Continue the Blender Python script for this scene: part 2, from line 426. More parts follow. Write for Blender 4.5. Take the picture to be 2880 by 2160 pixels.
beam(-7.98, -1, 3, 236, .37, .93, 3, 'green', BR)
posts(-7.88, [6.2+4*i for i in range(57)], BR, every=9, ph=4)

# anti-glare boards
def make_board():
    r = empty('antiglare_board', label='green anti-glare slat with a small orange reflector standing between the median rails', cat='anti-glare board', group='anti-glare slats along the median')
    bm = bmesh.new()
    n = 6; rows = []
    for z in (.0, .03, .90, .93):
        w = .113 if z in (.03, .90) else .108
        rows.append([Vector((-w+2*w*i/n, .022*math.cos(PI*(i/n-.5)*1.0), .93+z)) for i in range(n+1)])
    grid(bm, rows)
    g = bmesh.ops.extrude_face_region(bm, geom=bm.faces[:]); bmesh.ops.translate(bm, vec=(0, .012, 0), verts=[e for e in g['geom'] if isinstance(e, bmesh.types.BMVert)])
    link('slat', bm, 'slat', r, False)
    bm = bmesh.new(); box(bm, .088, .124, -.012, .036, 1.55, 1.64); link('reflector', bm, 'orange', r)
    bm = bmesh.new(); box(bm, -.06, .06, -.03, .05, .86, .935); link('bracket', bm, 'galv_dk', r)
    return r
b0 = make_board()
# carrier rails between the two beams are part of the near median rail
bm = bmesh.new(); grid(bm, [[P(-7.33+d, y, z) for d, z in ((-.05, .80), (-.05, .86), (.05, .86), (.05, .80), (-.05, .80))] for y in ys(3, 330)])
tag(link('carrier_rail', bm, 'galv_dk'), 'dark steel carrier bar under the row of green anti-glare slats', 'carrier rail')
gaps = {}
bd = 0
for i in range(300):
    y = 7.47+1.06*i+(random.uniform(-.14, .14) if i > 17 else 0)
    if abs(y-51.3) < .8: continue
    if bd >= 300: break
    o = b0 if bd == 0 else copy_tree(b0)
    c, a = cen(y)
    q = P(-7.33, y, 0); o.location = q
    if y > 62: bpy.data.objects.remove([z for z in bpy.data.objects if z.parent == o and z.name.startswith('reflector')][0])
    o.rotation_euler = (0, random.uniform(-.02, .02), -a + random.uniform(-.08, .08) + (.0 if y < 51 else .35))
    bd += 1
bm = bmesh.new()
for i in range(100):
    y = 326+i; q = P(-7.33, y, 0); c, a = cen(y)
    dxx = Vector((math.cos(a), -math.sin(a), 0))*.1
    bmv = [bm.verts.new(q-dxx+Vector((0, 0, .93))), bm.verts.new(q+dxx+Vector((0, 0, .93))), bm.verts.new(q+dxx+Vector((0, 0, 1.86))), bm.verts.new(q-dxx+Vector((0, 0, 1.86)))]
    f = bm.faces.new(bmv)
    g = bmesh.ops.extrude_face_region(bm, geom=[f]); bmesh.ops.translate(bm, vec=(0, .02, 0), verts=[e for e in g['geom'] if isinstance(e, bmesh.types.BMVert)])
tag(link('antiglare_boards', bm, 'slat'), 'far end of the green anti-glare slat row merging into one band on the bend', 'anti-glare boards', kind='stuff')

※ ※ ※

Return exactly the lines from the beginning of the data above through the one containing "posts(-7.88, [6.2+4*i for", please. Include both end lines and add nothing else.

Continue the Blender Python script for this scene: part 2, from line 426. More parts follow. Write for Blender 4.5. Take the picture to be 2880 by 2160 pixels.
beam(-7.98, -1, 3, 236, .37, .93, 3, 'green', BR)
posts(-7.88, [6.2+4*i for i in range(57)], BR, every=9, ph=4)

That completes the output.